* **Task description**
Print only the lines from the top of the data through the line with "scene.camera = cam", both included, skipping every picture.

• • • • •

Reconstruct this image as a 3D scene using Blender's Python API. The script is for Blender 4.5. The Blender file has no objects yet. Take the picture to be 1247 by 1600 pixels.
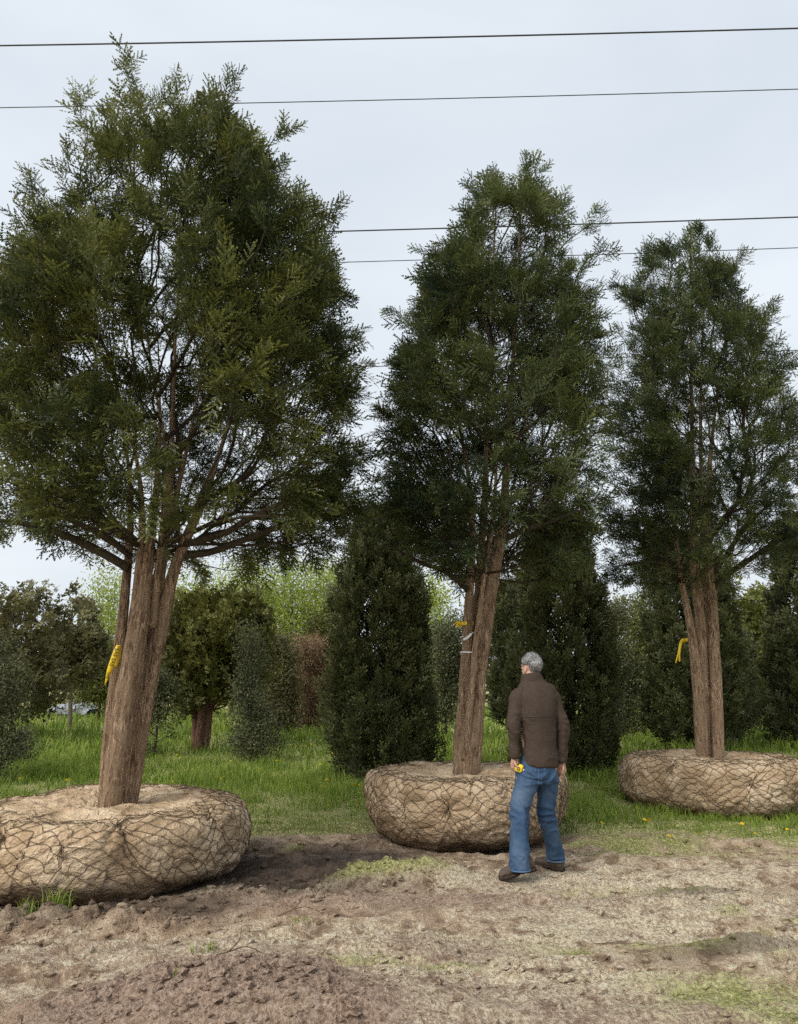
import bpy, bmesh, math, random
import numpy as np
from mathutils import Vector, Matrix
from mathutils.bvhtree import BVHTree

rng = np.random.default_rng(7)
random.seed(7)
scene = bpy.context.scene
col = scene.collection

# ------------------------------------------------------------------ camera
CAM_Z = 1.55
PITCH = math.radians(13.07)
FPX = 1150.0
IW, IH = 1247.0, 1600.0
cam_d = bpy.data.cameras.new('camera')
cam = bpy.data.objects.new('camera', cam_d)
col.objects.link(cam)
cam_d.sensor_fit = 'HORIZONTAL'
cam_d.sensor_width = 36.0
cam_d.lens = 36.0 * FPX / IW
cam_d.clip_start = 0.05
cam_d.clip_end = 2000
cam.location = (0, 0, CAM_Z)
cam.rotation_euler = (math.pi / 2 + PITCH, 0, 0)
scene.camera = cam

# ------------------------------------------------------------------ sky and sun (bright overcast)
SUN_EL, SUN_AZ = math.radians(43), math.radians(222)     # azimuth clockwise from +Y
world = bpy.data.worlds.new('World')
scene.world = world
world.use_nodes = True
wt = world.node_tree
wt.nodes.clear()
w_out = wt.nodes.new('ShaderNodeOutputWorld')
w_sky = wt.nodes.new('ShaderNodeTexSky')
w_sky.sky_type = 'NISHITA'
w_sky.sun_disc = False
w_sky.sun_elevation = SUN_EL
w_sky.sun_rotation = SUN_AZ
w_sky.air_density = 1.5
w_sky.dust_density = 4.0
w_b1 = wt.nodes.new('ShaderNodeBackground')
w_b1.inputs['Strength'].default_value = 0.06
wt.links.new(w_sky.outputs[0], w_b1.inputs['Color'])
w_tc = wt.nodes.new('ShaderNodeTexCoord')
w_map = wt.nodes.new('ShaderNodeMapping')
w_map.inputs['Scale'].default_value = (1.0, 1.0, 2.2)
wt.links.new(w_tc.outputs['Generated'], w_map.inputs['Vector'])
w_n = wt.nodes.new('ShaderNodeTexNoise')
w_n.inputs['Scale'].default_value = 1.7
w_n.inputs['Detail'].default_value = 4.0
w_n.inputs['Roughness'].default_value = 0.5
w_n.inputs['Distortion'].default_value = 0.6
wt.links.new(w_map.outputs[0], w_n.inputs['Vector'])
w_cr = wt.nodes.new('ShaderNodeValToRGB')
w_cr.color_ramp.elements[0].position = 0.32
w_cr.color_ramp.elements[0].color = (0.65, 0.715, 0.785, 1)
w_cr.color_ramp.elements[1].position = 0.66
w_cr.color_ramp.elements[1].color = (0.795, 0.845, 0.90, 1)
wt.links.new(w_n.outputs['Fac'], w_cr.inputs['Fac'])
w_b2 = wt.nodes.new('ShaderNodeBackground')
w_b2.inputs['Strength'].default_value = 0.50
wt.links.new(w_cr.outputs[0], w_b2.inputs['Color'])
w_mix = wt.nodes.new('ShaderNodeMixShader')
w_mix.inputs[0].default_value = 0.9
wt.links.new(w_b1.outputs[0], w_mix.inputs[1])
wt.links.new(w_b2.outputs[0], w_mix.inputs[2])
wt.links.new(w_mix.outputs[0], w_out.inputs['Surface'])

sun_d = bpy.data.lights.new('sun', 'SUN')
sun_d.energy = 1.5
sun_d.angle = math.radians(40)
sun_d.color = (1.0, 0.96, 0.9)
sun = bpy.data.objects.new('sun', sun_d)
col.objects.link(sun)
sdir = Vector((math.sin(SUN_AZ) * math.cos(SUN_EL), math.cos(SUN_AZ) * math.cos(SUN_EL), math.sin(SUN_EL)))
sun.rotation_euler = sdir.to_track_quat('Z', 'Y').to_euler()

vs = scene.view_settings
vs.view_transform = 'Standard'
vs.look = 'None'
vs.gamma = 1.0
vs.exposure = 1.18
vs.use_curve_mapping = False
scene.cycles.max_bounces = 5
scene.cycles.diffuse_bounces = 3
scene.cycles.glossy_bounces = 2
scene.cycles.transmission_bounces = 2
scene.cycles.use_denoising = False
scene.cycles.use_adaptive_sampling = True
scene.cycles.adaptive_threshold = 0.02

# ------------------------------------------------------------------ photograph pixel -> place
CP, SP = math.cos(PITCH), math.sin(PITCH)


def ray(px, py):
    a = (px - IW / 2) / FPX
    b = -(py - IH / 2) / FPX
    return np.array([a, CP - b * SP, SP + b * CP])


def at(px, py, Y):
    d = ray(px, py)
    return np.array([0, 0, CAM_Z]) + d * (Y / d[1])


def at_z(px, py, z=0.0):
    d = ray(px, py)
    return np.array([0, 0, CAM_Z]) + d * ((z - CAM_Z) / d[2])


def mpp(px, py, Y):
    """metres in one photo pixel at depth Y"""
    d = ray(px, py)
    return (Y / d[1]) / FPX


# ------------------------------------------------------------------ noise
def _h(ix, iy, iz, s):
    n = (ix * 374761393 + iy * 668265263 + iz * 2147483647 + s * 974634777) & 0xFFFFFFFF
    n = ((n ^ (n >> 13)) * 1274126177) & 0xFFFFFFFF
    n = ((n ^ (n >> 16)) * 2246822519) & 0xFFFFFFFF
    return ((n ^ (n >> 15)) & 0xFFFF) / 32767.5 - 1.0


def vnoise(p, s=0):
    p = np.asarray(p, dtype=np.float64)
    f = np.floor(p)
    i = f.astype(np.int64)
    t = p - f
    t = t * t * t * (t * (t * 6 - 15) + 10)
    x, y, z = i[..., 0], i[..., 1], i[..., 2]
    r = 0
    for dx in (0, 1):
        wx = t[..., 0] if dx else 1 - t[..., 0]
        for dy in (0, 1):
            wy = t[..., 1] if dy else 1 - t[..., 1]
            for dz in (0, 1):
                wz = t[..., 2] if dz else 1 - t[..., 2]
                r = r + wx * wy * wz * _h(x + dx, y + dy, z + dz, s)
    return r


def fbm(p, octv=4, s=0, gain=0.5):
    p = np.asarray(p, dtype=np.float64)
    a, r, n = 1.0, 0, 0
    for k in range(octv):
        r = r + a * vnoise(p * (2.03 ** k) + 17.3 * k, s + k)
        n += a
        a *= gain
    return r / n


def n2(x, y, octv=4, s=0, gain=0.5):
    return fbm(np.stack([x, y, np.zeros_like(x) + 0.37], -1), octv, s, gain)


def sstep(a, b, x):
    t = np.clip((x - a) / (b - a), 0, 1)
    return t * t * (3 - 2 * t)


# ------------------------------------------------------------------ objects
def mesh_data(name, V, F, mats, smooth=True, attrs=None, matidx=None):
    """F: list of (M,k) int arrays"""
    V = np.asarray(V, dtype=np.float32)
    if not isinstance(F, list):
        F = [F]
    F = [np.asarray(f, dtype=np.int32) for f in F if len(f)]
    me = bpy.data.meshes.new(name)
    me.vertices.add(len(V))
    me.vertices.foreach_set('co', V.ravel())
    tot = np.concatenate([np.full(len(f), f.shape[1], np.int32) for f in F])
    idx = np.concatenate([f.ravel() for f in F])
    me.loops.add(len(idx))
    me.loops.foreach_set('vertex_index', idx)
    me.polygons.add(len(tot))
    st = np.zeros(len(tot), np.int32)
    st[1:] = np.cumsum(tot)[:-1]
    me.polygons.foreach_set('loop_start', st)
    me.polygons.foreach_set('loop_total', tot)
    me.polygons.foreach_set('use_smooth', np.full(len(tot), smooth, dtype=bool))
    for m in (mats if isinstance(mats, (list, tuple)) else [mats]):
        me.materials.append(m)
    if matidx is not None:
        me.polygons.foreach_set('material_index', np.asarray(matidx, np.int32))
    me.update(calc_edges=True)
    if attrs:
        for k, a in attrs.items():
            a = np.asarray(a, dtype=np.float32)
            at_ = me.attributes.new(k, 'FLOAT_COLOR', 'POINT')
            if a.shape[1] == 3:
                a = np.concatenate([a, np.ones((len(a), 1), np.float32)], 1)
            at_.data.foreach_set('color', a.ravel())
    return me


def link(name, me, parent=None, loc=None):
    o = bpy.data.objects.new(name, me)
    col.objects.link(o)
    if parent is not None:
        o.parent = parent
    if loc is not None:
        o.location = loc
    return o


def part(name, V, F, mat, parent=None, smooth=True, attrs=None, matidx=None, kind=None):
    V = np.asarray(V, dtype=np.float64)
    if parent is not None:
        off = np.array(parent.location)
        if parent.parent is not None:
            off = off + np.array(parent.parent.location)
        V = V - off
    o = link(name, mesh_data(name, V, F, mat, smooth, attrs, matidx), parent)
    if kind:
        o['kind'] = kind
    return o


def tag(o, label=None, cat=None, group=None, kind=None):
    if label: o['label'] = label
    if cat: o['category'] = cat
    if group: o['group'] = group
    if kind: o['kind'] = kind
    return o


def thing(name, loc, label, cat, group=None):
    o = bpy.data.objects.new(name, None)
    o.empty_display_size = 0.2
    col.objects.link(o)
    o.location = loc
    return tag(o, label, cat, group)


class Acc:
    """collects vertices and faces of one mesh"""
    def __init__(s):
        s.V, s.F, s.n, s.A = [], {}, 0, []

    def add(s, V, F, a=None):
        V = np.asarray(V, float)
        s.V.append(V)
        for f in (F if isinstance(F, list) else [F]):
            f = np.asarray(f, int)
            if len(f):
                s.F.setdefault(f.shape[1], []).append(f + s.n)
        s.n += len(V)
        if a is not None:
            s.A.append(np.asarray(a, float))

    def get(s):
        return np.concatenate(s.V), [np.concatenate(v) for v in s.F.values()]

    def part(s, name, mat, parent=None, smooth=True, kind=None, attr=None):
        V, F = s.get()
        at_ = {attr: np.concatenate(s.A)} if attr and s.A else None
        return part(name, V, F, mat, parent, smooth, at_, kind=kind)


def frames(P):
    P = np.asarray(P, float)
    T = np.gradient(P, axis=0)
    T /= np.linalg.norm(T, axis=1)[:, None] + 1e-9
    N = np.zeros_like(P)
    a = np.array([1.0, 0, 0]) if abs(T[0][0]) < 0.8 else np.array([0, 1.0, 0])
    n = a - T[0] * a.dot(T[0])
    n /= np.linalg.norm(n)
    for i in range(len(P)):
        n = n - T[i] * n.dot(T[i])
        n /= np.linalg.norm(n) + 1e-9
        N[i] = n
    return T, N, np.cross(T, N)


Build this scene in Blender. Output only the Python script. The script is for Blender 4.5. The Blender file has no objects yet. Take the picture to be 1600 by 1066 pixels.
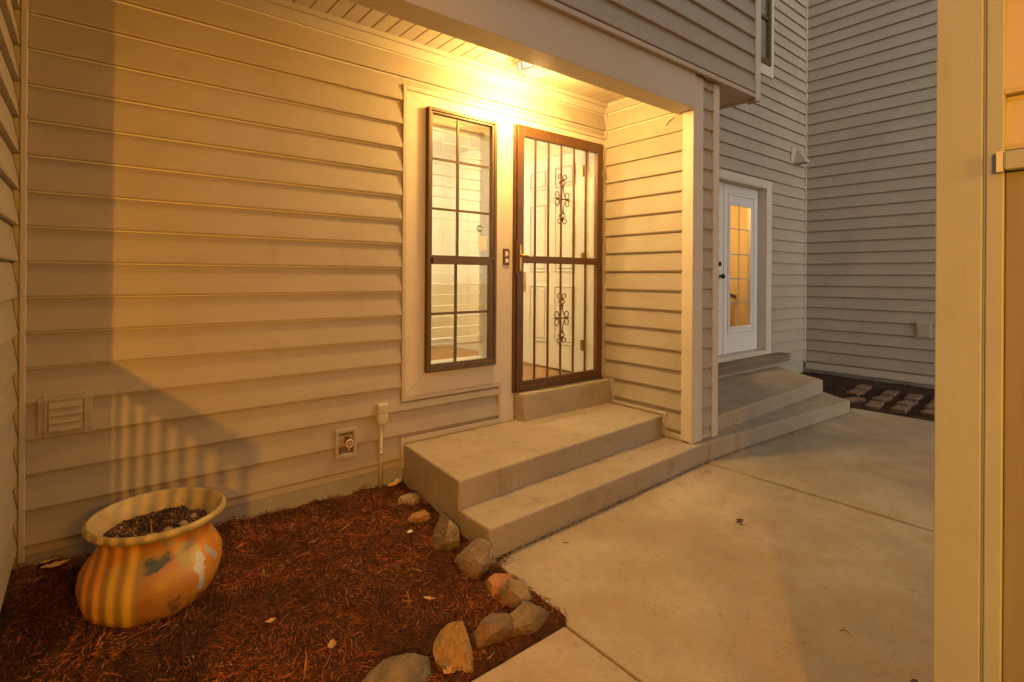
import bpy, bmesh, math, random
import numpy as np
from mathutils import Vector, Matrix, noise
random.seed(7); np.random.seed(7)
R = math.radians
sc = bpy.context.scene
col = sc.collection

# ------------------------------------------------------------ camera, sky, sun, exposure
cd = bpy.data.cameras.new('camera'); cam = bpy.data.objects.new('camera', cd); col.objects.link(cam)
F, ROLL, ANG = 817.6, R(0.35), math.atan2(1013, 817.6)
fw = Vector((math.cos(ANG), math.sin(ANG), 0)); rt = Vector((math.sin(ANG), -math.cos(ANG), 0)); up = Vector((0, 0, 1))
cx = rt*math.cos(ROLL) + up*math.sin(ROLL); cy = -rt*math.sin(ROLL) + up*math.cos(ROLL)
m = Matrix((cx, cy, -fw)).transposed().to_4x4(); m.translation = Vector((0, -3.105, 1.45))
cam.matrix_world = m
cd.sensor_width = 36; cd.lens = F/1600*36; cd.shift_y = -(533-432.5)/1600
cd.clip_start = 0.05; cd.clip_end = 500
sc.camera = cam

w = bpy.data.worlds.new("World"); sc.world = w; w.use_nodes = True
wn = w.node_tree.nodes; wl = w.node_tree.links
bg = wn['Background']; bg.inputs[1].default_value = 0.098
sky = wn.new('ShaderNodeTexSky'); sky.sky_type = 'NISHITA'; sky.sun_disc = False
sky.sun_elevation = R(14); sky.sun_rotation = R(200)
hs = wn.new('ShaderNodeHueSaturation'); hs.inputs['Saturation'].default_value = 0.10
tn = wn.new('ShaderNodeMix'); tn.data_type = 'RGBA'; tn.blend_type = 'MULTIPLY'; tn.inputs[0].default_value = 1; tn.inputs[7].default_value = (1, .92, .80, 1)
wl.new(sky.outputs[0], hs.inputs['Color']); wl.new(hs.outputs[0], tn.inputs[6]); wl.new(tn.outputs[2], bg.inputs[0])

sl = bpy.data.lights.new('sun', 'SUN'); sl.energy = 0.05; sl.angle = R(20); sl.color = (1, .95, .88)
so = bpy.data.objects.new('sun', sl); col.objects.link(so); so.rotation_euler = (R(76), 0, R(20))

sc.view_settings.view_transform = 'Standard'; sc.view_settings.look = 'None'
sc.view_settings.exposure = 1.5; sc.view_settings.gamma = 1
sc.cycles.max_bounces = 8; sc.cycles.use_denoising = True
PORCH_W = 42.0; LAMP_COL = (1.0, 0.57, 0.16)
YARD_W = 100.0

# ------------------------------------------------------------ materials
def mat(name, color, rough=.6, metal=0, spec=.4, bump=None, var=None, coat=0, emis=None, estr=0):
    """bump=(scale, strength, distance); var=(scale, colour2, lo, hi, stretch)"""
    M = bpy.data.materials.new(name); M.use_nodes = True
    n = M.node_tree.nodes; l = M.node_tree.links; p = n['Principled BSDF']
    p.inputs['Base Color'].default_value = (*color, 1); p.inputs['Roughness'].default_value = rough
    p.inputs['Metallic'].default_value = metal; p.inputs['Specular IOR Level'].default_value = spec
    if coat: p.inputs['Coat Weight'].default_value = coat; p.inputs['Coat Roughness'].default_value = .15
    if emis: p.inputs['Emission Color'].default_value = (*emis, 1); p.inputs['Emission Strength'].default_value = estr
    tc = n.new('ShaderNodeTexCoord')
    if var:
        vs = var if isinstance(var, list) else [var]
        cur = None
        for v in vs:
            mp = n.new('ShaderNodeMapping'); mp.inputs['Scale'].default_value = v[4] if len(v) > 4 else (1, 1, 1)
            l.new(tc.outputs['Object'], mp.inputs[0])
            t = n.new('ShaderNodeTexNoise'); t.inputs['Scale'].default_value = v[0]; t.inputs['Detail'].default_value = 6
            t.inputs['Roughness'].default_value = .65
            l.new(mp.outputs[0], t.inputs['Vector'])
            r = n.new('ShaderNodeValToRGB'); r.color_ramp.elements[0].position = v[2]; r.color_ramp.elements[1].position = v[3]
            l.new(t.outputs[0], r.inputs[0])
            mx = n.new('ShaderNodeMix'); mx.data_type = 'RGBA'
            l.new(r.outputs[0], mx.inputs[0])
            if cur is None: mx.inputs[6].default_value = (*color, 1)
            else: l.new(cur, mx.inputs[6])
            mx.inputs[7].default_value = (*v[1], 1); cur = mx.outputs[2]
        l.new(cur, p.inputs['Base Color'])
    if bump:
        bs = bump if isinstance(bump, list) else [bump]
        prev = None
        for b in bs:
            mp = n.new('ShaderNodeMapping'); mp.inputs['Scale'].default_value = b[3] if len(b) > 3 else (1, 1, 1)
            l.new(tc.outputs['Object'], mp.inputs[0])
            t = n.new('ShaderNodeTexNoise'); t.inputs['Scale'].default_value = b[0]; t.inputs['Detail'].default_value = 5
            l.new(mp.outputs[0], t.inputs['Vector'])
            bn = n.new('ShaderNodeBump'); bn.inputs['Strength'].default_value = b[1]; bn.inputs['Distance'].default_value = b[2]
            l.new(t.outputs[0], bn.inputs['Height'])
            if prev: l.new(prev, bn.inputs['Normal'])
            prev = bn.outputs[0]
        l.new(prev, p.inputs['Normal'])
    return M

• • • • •

* **Written solution**
Reconstruct this image as a 3D scene using Blender's Python API. The script is for Blender 4.5. The Blender file has no objects yet. Take the picture to be 1247 by 1600 pixels.
import bpy, bmesh, math, random
import numpy as np
from mathutils import Vector, Matrix
from mathutils.bvhtree import BVHTree

rng = np.random.default_rng(7)
random.seed(7)
scene = bpy.context.scene
col = scene.collection

# ------------------------------------------------------------------ camera
CAM_Z = 1.55
PITCH = math.radians(13.07)
FPX = 1150.0
IW, IH = 1247.0, 1600.0
cam_d = bpy.data.cameras.new('camera')
cam = bpy.data.objects.new('camera', cam_d)
col.objects.link(cam)
cam_d.sensor_fit = 'HORIZONTAL'
cam_d.sensor_width = 36.0
cam_d.lens = 36.0 * FPX / IW
cam_d.clip_start = 0.05
cam_d.clip_end = 2000
cam.location = (0, 0, CAM_Z)
cam.rotation_euler = (math.pi / 2 + PITCH, 0, 0)
scene.camera = cam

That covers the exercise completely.